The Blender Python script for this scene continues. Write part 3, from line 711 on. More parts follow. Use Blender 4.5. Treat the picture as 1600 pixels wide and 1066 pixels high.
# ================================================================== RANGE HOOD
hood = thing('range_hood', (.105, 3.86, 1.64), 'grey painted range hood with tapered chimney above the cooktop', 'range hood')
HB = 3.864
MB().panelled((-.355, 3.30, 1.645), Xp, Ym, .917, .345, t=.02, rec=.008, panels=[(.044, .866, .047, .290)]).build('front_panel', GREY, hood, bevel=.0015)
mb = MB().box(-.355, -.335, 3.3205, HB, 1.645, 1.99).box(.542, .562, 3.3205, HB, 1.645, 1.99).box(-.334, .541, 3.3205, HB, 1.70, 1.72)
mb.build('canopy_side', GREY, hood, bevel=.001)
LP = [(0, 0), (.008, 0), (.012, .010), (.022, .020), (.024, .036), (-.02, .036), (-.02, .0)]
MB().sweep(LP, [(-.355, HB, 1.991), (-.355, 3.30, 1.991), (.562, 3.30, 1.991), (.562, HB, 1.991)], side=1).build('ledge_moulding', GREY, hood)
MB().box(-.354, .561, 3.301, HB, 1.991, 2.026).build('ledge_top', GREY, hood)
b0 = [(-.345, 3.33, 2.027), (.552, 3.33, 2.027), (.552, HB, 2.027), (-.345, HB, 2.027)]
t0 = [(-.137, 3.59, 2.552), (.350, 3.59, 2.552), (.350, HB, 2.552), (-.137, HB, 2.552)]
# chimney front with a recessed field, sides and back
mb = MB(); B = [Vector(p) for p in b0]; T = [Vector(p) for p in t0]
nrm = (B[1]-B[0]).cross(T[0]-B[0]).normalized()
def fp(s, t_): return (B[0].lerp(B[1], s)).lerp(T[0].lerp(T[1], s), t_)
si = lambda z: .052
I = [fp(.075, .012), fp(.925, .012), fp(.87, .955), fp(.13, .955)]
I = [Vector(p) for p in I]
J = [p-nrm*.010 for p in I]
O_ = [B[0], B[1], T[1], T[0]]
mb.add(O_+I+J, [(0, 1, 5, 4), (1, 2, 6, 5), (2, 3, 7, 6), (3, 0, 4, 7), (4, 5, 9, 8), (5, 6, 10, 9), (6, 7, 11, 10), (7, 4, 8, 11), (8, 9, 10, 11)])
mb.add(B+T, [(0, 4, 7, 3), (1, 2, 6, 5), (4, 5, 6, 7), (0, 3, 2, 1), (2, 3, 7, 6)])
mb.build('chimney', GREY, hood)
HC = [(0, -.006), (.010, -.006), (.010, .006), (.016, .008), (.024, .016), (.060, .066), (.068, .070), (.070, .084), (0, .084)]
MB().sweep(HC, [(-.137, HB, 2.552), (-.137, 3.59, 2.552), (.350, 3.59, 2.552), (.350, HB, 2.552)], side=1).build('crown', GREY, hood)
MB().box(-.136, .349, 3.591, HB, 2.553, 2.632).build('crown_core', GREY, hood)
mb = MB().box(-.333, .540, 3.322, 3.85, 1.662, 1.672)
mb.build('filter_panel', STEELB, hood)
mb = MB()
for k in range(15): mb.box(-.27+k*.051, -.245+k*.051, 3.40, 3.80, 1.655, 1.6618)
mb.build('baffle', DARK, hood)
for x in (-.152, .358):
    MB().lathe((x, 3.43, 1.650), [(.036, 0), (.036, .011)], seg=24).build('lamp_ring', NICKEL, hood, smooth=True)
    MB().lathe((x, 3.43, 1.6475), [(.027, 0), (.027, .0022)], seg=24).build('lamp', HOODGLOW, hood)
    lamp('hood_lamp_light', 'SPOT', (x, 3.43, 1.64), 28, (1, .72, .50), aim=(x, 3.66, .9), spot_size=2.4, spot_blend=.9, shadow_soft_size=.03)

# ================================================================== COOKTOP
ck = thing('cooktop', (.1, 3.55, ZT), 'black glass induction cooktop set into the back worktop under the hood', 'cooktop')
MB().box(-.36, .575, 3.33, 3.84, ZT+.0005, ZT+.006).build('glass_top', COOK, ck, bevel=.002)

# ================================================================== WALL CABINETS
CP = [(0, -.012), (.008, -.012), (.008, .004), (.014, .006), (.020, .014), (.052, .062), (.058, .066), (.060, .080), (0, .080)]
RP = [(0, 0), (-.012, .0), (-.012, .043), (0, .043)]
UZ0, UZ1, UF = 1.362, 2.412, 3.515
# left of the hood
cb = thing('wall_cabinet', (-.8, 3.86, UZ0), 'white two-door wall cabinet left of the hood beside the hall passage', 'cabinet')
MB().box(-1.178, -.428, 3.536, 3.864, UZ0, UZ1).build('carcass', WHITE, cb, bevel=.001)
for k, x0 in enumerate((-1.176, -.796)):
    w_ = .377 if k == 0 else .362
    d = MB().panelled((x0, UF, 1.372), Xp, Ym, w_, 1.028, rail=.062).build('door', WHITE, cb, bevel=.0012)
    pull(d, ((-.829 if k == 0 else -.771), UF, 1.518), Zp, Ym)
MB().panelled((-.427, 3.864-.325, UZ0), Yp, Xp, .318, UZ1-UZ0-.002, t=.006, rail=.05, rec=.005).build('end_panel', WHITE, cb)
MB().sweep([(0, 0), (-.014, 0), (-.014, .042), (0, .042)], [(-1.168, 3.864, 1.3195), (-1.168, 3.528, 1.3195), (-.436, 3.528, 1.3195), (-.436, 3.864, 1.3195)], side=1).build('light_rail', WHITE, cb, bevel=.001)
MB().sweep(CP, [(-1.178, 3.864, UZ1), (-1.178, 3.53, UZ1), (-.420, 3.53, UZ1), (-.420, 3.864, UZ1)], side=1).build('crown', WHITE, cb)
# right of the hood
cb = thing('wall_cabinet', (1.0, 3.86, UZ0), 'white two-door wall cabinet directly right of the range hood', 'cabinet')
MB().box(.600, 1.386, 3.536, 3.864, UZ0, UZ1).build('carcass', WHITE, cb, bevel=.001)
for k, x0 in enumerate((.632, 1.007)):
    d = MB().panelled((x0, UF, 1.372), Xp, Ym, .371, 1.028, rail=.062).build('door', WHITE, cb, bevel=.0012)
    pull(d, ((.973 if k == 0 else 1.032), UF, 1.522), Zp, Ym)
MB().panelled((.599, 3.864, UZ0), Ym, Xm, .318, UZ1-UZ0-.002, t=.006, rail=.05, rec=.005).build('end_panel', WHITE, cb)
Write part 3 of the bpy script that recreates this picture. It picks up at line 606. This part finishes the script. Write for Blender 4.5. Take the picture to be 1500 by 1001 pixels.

__________

__What to produce__
Every record should be given again exactly.

__Finished task__
The Blender Python script for this scene continues. Write part 3, from line 711 on. More parts follow. Use Blender 4.5. Treat the picture as 1600 pixels wide and 1066 pixels high.
# ================================================================== RANGE HOOD
hood = thing('range_hood', (.105, 3.86, 1.64), 'grey painted range hood with tapered chimney above the cooktop', 'range hood')
HB = 3.864
MB().panelled((-.355, 3.30, 1.645), Xp, Ym, .917, .345, t=.02, rec=.008, panels=[(.044, .866, .047, .290)]).build('front_panel', GREY, hood, bevel=.0015)
mb = MB().box(-.355, -.335, 3.3205, HB, 1.645, 1.99).box(.542, .562, 3.3205, HB, 1.645, 1.99).box(-.334, .541, 3.3205, HB, 1.70, 1.72)
mb.build('canopy_side', GREY, hood, bevel=.001)
LP = [(0, 0), (.008, 0), (.012, .010), (.022, .020), (.024, .036), (-.02, .036), (-.02, .0)]
MB().sweep(LP, [(-.355, HB, 1.991), (-.355, 3.30, 1.991), (.562, 3.30, 1.991), (.562, HB, 1.991)], side=1).build('ledge_moulding', GREY, hood)
MB().box(-.354, .561, 3.301, HB, 1.991, 2.026).build('ledge_top', GREY, hood)
b0 = [(-.345, 3.33, 2.027), (.552, 3.33, 2.027), (.552, HB, 2.027), (-.345, HB, 2.027)]
t0 = [(-.137, 3.59, 2.552), (.350, 3.59, 2.552), (.350, HB, 2.552), (-.137, HB, 2.552)]
# chimney front with a recessed field, sides and back
mb = MB(); B = [Vector(p) for p in b0]; T = [Vector(p) for p in t0]
nrm = (B[1]-B[0]).cross(T[0]-B[0]).normalized()
def fp(s, t_): return (B[0].lerp(B[1], s)).lerp(T[0].lerp(T[1], s), t_)
si = lambda z: .052
I = [fp(.075, .012), fp(.925, .012), fp(.87, .955), fp(.13, .955)]
I = [Vector(p) for p in I]
J = [p-nrm*.010 for p in I]
O_ = [B[0], B[1], T[1], T[0]]
mb.add(O_+I+J, [(0, 1, 5, 4), (1, 2, 6, 5), (2, 3, 7, 6), (3, 0, 4, 7), (4, 5, 9, 8), (5, 6, 10, 9), (6, 7, 11, 10), (7, 4, 8, 11), (8, 9, 10, 11)])
mb.add(B+T, [(0, 4, 7, 3), (1, 2, 6, 5), (4, 5, 6, 7), (0, 3, 2, 1), (2, 3, 7, 6)])
mb.build('chimney', GREY, hood)
HC = [(0, -.006), (.010, -.006), (.010, .006), (.016, .008), (.024, .016), (.060, .066), (.068, .070), (.070, .084), (0, .084)]
MB().sweep(HC, [(-.137, HB, 2.552), (-.137, 3.59, 2.552), (.350, 3.59, 2.552), (.350, HB, 2.552)], side=1).build('crown', GREY, hood)
MB().box(-.136, .349, 3.591, HB, 2.553, 2.632).build('crown_core', GREY, hood)
mb = MB().box(-.333, .540, 3.322, 3.85, 1.662, 1.672)
mb.build('filter_panel', STEELB, hood)
mb = MB()
for k in range(15): mb.box(-.27+k*.051, -.245+k*.051, 3.40, 3.80, 1.655, 1.6618)
mb.build('baffle', DARK, hood)
for x in (-.152, .358):
    MB().lathe((x, 3.43, 1.650), [(.036, 0), (.036, .011)], seg=24).build('lamp_ring', NICKEL, hood, smooth=True)
    MB().lathe((x, 3.43, 1.6475), [(.027, 0), (.027, .0022)], seg=24).build('lamp', HOODGLOW, hood)
    lamp('hood_lamp_light', 'SPOT', (x, 3.43, 1.64), 28, (1, .72, .50), aim=(x, 3.66, .9), spot_size=2.4, spot_blend=.9, shadow_soft_size=.03)

# ================================================================== COOKTOP
ck = thing('cooktop', (.1, 3.55, ZT), 'black glass induction cooktop set into the back worktop under the hood', 'cooktop')
MB().box(-.36, .575, 3.33, 3.84, ZT+.0005, ZT+.006).build('glass_top', COOK, ck, bevel=.002)

# ================================================================== WALL CABINETS
CP = [(0, -.012), (.008, -.012), (.008, .004), (.014, .006), (.020, .014), (.052, .062), (.058, .066), (.060, .080), (0, .080)]
RP = [(0, 0), (-.012, .0), (-.012, .043), (0, .043)]
UZ0, UZ1, UF = 1.362, 2.412, 3.515
# left of the hood
cb = thing('wall_cabinet', (-.8, 3.86, UZ0), 'white two-door wall cabinet left of the hood beside the hall passage', 'cabinet')
MB().box(-1.178, -.428, 3.536, 3.864, UZ0, UZ1).build('carcass', WHITE, cb, bevel=.001)
for k, x0 in enumerate((-1.176, -.796)):
    w_ = .377 if k == 0 else .362
    d = MB().panelled((x0, UF, 1.372), Xp, Ym, w_, 1.028, rail=.062).build('door', WHITE, cb, bevel=.0012)
    pull(d, ((-.829 if k == 0 else -.771), UF, 1.518), Zp, Ym)
MB().panelled((-.427, 3.864-.325, UZ0), Yp, Xp, .318, UZ1-UZ0-.002, t=.006, rail=.05, rec=.005).build('end_panel', WHITE, cb)
MB().sweep([(0, 0), (-.014, 0), (-.014, .042), (0, .042)], [(-1.168, 3.864, 1.3195), (-1.168, 3.528, 1.3195), (-.436, 3.528, 1.3195), (-.436, 3.864, 1.3195)], side=1).build('light_rail', WHITE, cb, bevel=.001)
MB().sweep(CP, [(-1.178, 3.864, UZ1), (-1.178, 3.53, UZ1), (-.420, 3.53, UZ1), (-.420, 3.864, UZ1)], side=1).build('crown', WHITE, cb)
# right of the hood
cb = thing('wall_cabinet', (1.0, 3.86, UZ0), 'white two-door wall cabinet directly right of the range hood', 'cabinet')
MB().box(.600, 1.386, 3.536, 3.864, UZ0, UZ1).build('carcass', WHITE, cb, bevel=.001)
for k, x0 in enumerate((.632, 1.007)):
    d = MB().panelled((x0, UF, 1.372), Xp, Ym, .371, 1.028, rail=.062).build('door', WHITE, cb, bevel=.0012)
    pull(d, ((.973 if k == 0 else 1.032), UF, 1.522), Zp, Ym)
MB().panelled((.599, 3.864, UZ0), Ym, Xm, .318, UZ1-UZ0-.002, t=.006, rail=.05, rec=.005).build('end_panel', WHITE, cb)
Write part 3 of the bpy script that recreates this picture. It picks up at line 606. This part finishes the script. Write for Blender 4.5. Take the picture to be 1500 by 1001 pixels.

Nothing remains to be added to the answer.